Really looking forward to this book. 

I do miss British Leyland,  Austin Morris , Austin Rover, Rover or whatever the fuck the firm were called that week.

They were just so much a part of my life for so many years. Yes they were somehow clueless but had the odd flash of brilliance that they sadly usually managed to fuck up against all the odds. Often by militant unions, workers not putting stuff together properly,  getting customers to do the development work or in house politics meaning cars were compromised either in looks or engineering.. Still cool in their own way though & will always be one big "what might have been".

IMO they just make Ford (who knew what they were doing) seem a bit dull somehow 🤣

 

Posted
2 hours ago, ETCHY said:

Really looking forward to this book. 

I do miss British Leyland,  Austin Morris , Austin Rover, Rover or whatever the fuck the firm were called that week.

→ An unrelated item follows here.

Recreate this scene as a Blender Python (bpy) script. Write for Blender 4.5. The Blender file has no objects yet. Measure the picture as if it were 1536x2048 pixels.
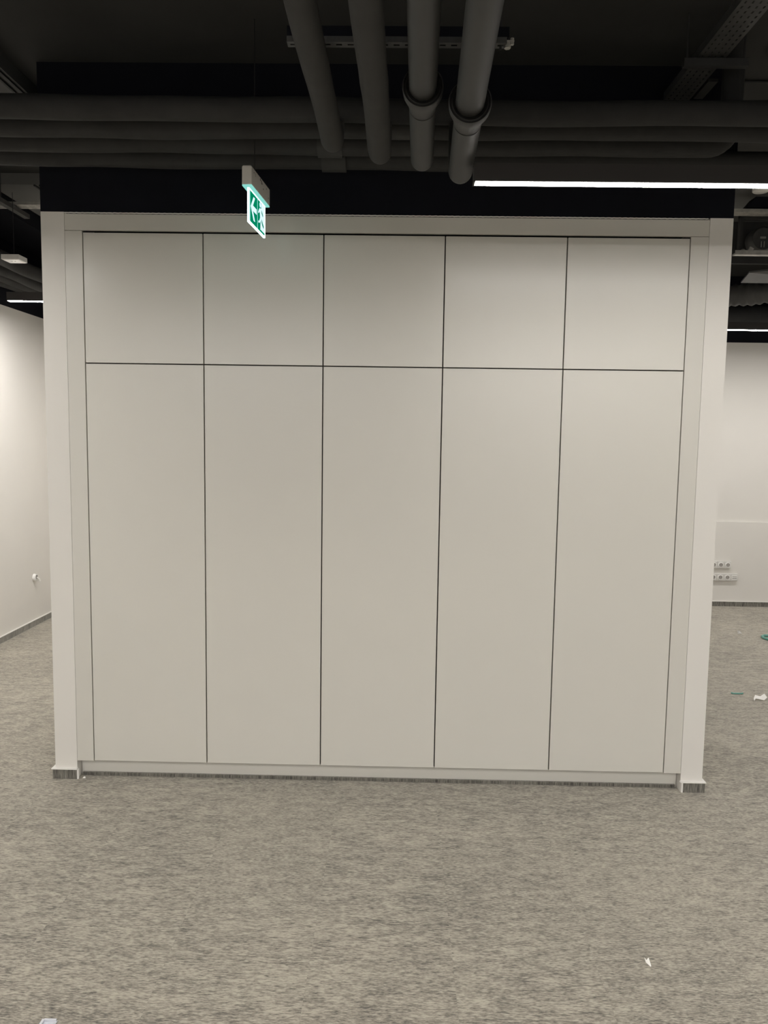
import bpy, bmesh, math, random
from mathutils import Vector, Matrix
random.seed(7)
scene = bpy.context.scene
COL = scene.collection
PI = math.pi

# ------------------------------------------------------------------ materials
def mat(name, color, rough=0.6, metal=0.0, spec=0.5, noise=0.0, nscale=20.0, bump=0.0, bscale=200.0, coat=0.0):
    m = bpy.data.materials.new(name); m.use_nodes = True
    nt = m.node_tree; b = nt.nodes['Principled BSDF']
    b.inputs['Roughness'].default_value = rough
    b.inputs['Metallic'].default_value = metal
    b.inputs['Specular IOR Level'].default_value = spec
    b.inputs['Coat Weight'].default_value = coat
    tc = nt.nodes.new('ShaderNodeTexCoord')
    n = nt.nodes.new('ShaderNodeTexNoise'); n.inputs['Scale'].default_value = nscale; n.inputs['Detail'].default_value = 4
    nt.links.new(tc.outputs['Object'], n.inputs['Vector'])
    r = nt.nodes.new('ShaderNodeValToRGB')
    lo = [max(0, c*(1-noise)) for c in color]; hi = [min(1, c*(1+noise)) for c in color]
    r.color_ramp.elements[0].position = .3; r.color_ramp.elements[1].position = .7
    r.color_ramp.elements[0].color = (*lo, 1); r.color_ramp.elements[1].color = (*hi, 1)
    nt.links.new(n.outputs['Fac'], r.inputs['Fac']); nt.links.new(r.outputs['Color'], b.inputs['Base Color'])
    if bump:
        n2 = nt.nodes.new('ShaderNodeTexNoise'); n2.inputs['Scale'].default_value = bscale; n2.inputs['Detail'].default_value = 3
        bp = nt.nodes.new('ShaderNodeBump'); bp.inputs['Strength'].default_value = bump; bp.inputs['Distance'].default_value = .002
        nt.links.new(tc.outputs['Object'], n2.inputs['Vector'])
        nt.links.new(n2.outputs['Fac'], bp.inputs['Height']); nt.links.new(bp.outputs['Normal'], b.inputs['Normal'])
    return m

def emat(name, color, strength):
    m = bpy.data.materials.new(name); m.use_nodes = True
    nt = m.node_tree; nt.nodes.clear()
    e = nt.nodes.new('ShaderNodeEmission'); e.inputs['Color'].default_value = (*color, 1); e.inputs['Strength'].default_value = strength
    o = nt.nodes.new('ShaderNodeOutputMaterial'); nt.links.new(e.outputs[0], o.inputs['Surface'])
    return m

def carpet_mat(name, dark, light, streak=(62, 330), tiles=True, vertical=False):
    m = bpy.data.materials.new(name); m.use_nodes = True
    nt = m.node_tree; N = nt.nodes; L = nt.links; b = N['Principled BSDF']; b.inputs['Sheen Roughness'].default_value = .6; b.inputs['Sheen Tint'].default_value = (1.0, .965, .89, 1)
    b.inputs['Roughness'].default_value = .95; b.inputs['Specular IOR Level'].default_value = .15
    b.inputs['Sheen Weight'].default_value = .42
    tc = N.new('ShaderNodeTexCoord')
    src = tc.outputs['Object']
    def noise(sx, sy, sz, detail, vec=None, rough=.6, off=0.0):
        mp = N.new('ShaderNodeMapping'); mp.inputs['Scale'].default_value = (sx, sy, sz); mp.inputs['Location'].default_value = (off, off, off)
        n = N.new('ShaderNodeTexNoise'); n.inputs['Scale'].default_value = 1; n.inputs['Detail'].default_value = detail; n.inputs['Roughness'].default_value = rough
        L.new(vec or src, mp.inputs['Vector']); L.new(mp.outputs['Vector'], n.inputs['Vector'])
        return n.outputs['Fac']
    def math_(op, a, c, clamp=False):
        x = N.new('ShaderNodeMath'); x.operation = op; x.use_clamp = clamp
        for i, v in enumerate((a, c)):
            if isinstance(v, (int, float)): x.inputs[i].default_value = v
            else: L.new(v, x.inputs[i])
        return x.outputs[0]
    vec = src; tilev = None
    if tiles:   # 50 cm carpet tiles: each tile shifts the yarn pattern
        sn = N.new('ShaderNodeVectorMath'); sn.operation = 'SNAP'; sn.inputs[1].default_value = (.5, .5, 10)
        ad0 = N.new('ShaderNodeVectorMath'); ad0.operation = 'ADD'; ad0.inputs[1].default_value = (.197, .13, 5)
        L.new(src, ad0.inputs[0]); L.new(ad0.outputs[0], sn.inputs[0])
        wn = N.new('ShaderNodeTexWhiteNoise'); wn.noise_dimensions = '2D'; L.new(sn.outputs[0], wn.inputs['Vector'])
        sc = N.new('ShaderNodeVectorMath'); sc.operation = 'SCALE'; sc.inputs['Scale'].default_value = 7.0; L.new(wn.outputs['Color'], sc.inputs[0])
        ad = N.new('ShaderNodeVectorMath'); ad.operation = 'ADD'; L.new(src, ad.inputs[0]); L.new(sc.outputs[0], ad.inputs[1])
        vec = ad.outputs[0]; tilev = wn.outputs['Value']
    sx, sy = streak
    sz = 60 if vertical else 1
    if vertical:
        f1 = noise(260, 260, 22, 2, vec); f2 = noise(90, 90, 10, 3, vec, off=3); f3 = noise(20, 20, 8, 3, vec, off=9)
    else:
        f1 = noise(sx, sy, 1, 2, vec); f2 = noise(sx*.55, sy*.42, 1, 3, vec, off=3); f3 = noise(sx*.16, sy*.08, 1, 4, vec, off=9)
    f4 = noise(1.3, 1.9, 1.5, 2, src, off=4)
    s = math_('ADD', math_('MULTIPLY', f1, .44), math_('MULTIPLY', f2, .36))
    s = math_('ADD', s, math_('MULTIPLY', f3, .26)); s = math_('ADD', s, math_('MULTIPLY', f4, .10))
    if tilev is not None: s = math_('ADD', s, math_('MULTIPLY', tilev, .015))
    r = N.new('ShaderNodeValToRGB'); cr = r.color_ramp
    cr.elements[0].position = .472; cr.elements[0].color = (*dark, 1)
    cr.elements[1].position = .678; cr.elements[1].color = (*light, 1)
    mid = cr.elements.new(.575); mid.color = (*[(a*.52+c*.48)*k for a, c, k in zip(dark, light, (1.0, .99, .98))], 1)
    L.new(s, r.inputs['Fac']); L.new(r.outputs['Color'], b.inputs['Base Color'])
    bp = N.new('ShaderNodeBump'); bp.inputs['Strength'].default_value = .35; bp.inputs['Distance'].default_value = .003
    L.new(f1, bp.inputs['Height']); L.new(bp.outputs['Normal'], b.inputs['Normal'])
    return m

M = dict(
    paint=mat('white_paint', (.70, .675, .63), .75, noise=.012, nscale=3, bump=.12, bscale=260),
    paint_edge=mat('white_profile', (.80, .78, .74), .45),
    laminate=mat('greige_laminate', (.625, .605, .55), .29, noise=.012, nscale=2, spec=.5, bump=.03, bscale=500),
    laminate_edge=mat('laminate_panel', (.61, .59, .537), .36, noise=.012, nscale=2, bump=.03, bscale=500),
    carcass=mat('carcass_dark', (.05, .045, .04), .8),
    black=mat('black_paint', (.0045, .0050, .0085), .9, spec=.2, noise=.15, nscale=6, bump=.2, bscale=120),
    ceil=mat('dark_ceiling_paint', (.037, .037, .035), .9, spec=.2, noise=.12, nscale=2, bump=.3, bscale=90),
    low_bounce=mat('dark_low_bounce', (.05, .052, .06), .3),
    duct_mid=mat('grey_duct_darker', (.065, .065, .062), .85, noise=.06, nscale=4),
    duct_light=mat('grey_duct', (.115, .115, .11), .8, noise=.06, nscale=4),
    duct=mat('dark_duct', (.032, .032, .032), .75, spec=.3, noise=.15, nscale=8),
    foam=mat('insulation_foam', (.030, .0299, .0294), .85, spec=.25, noise=.10, nscale=14, bump=.35, bscale=160),
    wrap=mat('insulation_wrap', (.037, .0368, .036), .7, spec=.3, noise=.1, nscale=20, bump=.3, bscale=120),
    foam_run=mat('insulation_pipe_grey', (.041, .0409, .040), .85, spec=.25, noise=.08, nscale=12, bump=.3, bscale=160),
    pvc=mat('painted_drain_pipe', (.036, .0359, .0354), .55, spec=.4, noise=.05, nscale=10),
    rubber=mat('black_rubber', (.006, .006, .006), .7),
    galv=mat('dull_galvanised', (.066, .066, .064), .5, metal=.3, noise=.15, nscale=25),
    sheet=mat('dark_sheet_metal', (.075, .075, .075), .5, noise=.1, nscale=12),
    galv_light=mat('bright_galvanised', (.42, .41, .38), .45, metal=.4, noise=.2, nscale=25),
    lampbody=mat('lamp_body_black', (.03, .027, .025), .5),
    plastic=mat('white_plastic', (.66, .645, .61), .45, noise=.02, nscale=15),
    plastic_b=mat('bright_white_plastic', (.80, .79, .76), .35),
    hole=mat('dark_recess', (.05, .045, .04), .7),
    sock=mat('socket_recess', (.34, .32, .29), .5),
    ppr=mat('torn_paper', (.85, .83, .78), .8, noise=.05),
    teal=mat('teal_plastic', (.13, .34, .28), .35),
    alu=mat('aluminium', (.62, .63, .66), .35, metal=.8),
    scratch=mat('scuff_mark', (.12, .11, .10), .7),
    s_white=emat('sign_lit_white', (.62, .85, 1.0), 1.15),
    s_glow=emat('sign_lit_edge', (.62, 1.0, .97), 4.0),
    s_aqua=emat('sign_lit_flange', (.32, .85, .75), .75),
    s_green=None,
)
M['floor'] = carpet_mat('heathered_carpet', (.048, .042, .034), (.40, .363, .290))
M['skirt'] = carpet_mat('carpet_skirting', (.055, .052, .046), (.23, .22, .19), tiles=False, vertical=True)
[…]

They were just so much a part of my life for so many years. Yes they were somehow clueless but had the odd flash of brilliance that they sadly usually managed to fuck up against all the odds. Often by militant unions, workers not putting stuff together properly,  getting customers to do the development work or in house politics meaning cars were compromised either in looks or engineering.. Still cool in their own way though & will always be one big "what might have been".

IMO they just make Ford (who knew what they were doing) seem a bit dull somehow 🤣

 

You missed out Leyland, and BLMC. Plus some earlier ones, Wolseley, Riley, Morris Garages. How far do you go back tho?

Posted

BMC, MGRover, Rover Group and further back Nuffield too. Spares were Unipart.

There was also for a short while in the late 1950's a stand-alone brand 'Metropolitan'.